___ Information supplied ___

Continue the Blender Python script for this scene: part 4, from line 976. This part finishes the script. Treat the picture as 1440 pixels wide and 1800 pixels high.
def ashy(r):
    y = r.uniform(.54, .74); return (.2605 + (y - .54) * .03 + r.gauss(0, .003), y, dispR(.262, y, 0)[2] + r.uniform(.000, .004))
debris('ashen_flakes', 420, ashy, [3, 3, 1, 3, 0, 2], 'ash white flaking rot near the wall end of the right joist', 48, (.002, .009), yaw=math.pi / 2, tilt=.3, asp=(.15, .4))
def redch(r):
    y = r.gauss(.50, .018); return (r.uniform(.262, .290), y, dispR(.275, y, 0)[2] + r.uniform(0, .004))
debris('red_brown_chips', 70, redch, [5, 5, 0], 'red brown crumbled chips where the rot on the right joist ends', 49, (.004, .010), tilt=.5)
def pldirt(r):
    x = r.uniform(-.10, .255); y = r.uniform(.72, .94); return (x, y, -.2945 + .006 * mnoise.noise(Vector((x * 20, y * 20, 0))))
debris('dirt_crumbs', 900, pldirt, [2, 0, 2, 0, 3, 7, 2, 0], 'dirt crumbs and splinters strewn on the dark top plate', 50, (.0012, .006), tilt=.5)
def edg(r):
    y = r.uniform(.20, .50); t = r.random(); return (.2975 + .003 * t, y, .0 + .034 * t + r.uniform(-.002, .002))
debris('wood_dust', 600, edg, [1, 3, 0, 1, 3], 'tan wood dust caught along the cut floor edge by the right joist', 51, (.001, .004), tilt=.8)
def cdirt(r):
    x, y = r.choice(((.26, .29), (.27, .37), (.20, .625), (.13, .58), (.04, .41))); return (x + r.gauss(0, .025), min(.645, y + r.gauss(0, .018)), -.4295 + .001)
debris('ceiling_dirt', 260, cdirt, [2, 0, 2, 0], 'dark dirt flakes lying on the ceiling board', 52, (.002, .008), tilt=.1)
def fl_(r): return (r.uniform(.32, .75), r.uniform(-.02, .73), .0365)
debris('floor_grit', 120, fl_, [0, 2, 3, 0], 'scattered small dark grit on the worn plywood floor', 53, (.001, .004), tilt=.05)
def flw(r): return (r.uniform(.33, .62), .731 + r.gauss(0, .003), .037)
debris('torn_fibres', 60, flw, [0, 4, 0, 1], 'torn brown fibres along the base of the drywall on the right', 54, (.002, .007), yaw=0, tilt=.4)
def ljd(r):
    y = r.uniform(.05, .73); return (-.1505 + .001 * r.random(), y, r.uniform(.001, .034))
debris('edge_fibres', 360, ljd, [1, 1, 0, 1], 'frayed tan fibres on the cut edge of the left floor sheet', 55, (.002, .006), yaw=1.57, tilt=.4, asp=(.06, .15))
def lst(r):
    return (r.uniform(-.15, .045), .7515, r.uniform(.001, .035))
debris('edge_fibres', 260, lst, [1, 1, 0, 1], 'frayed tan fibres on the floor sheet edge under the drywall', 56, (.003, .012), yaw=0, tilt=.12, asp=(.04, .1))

___

What is expected ▸
Reproduce the listing in full. Keep it exactly as written.

Output of the exercise ▸
Continue the Blender Python script for this scene: part 4, from line 976. This part finishes the script. Treat the picture as 1440 pixels wide and 1800 pixels high.
def ashy(r):
    y = r.uniform(.54, .74); return (.2605 + (y - .54) * .03 + r.gauss(0, .003), y, dispR(.262, y, 0)[2] + r.uniform(.000, .004))
debris('ashen_flakes', 420, ashy, [3, 3, 1, 3, 0, 2], 'ash white flaking rot near the wall end of the right joist', 48, (.002, .009), yaw=math.pi / 2, tilt=.3, asp=(.15, .4))
def redch(r):
    y = r.gauss(.50, .018); return (r.uniform(.262, .290), y, dispR(.275, y, 0)[2] + r.uniform(0, .004))
debris('red_brown_chips', 70, redch, [5, 5, 0], 'red brown crumbled chips where the rot on the right joist ends', 49, (.004, .010), tilt=.5)
def pldirt(r):
    x = r.uniform(-.10, .255); y = r.uniform(.72, .94); return (x, y, -.2945 + .006 * mnoise.noise(Vector((x * 20, y * 20, 0))))
debris('dirt_crumbs', 900, pldirt, [2, 0, 2, 0, 3, 7, 2, 0], 'dirt crumbs and splinters strewn on the dark top plate', 50, (.0012, .006), tilt=.5)
def edg(r):
    y = r.uniform(.20, .50); t = r.random(); return (.2975 + .003 * t, y, .0 + .034 * t + r.uniform(-.002, .002))
debris('wood_dust', 600, edg, [1, 3, 0, 1, 3], 'tan wood dust caught along the cut floor edge by the right joist', 51, (.001, .004), tilt=.8)
def cdirt(r):
    x, y = r.choice(((.26, .29), (.27, .37), (.20, .625), (.13, .58), (.04, .41))); return (x + r.gauss(0, .025), min(.645, y + r.gauss(0, .018)), -.4295 + .001)
debris('ceiling_dirt', 260, cdirt, [2, 0, 2, 0], 'dark dirt flakes lying on the ceiling board', 52, (.002, .008), tilt=.1)
def fl_(r): return (r.uniform(.32, .75), r.uniform(-.02, .73), .0365)
debris('floor_grit', 120, fl_, [0, 2, 3, 0], 'scattered small dark grit on the worn plywood floor', 53, (.001, .004), tilt=.05)
def flw(r): return (r.uniform(.33, .62), .731 + r.gauss(0, .003), .037)
debris('torn_fibres', 60, flw, [0, 4, 0, 1], 'torn brown fibres along the base of the drywall on the right', 54, (.002, .007), yaw=0, tilt=.4)
def ljd(r):
    y = r.uniform(.05, .73); return (-.1505 + .001 * r.random(), y, r.uniform(.001, .034))
debris('edge_fibres', 360, ljd, [1, 1, 0, 1], 'frayed tan fibres on the cut edge of the left floor sheet', 55, (.002, .006), yaw=1.57, tilt=.4, asp=(.06, .15))
def lst(r):
    return (r.uniform(-.15, .045), .7515, r.uniform(.001, .035))
debris('edge_fibres', 260, lst, [1, 1, 0, 1], 'frayed tan fibres on the floor sheet edge under the drywall', 56, (.003, .012), yaw=0, tilt=.12, asp=(.04, .1))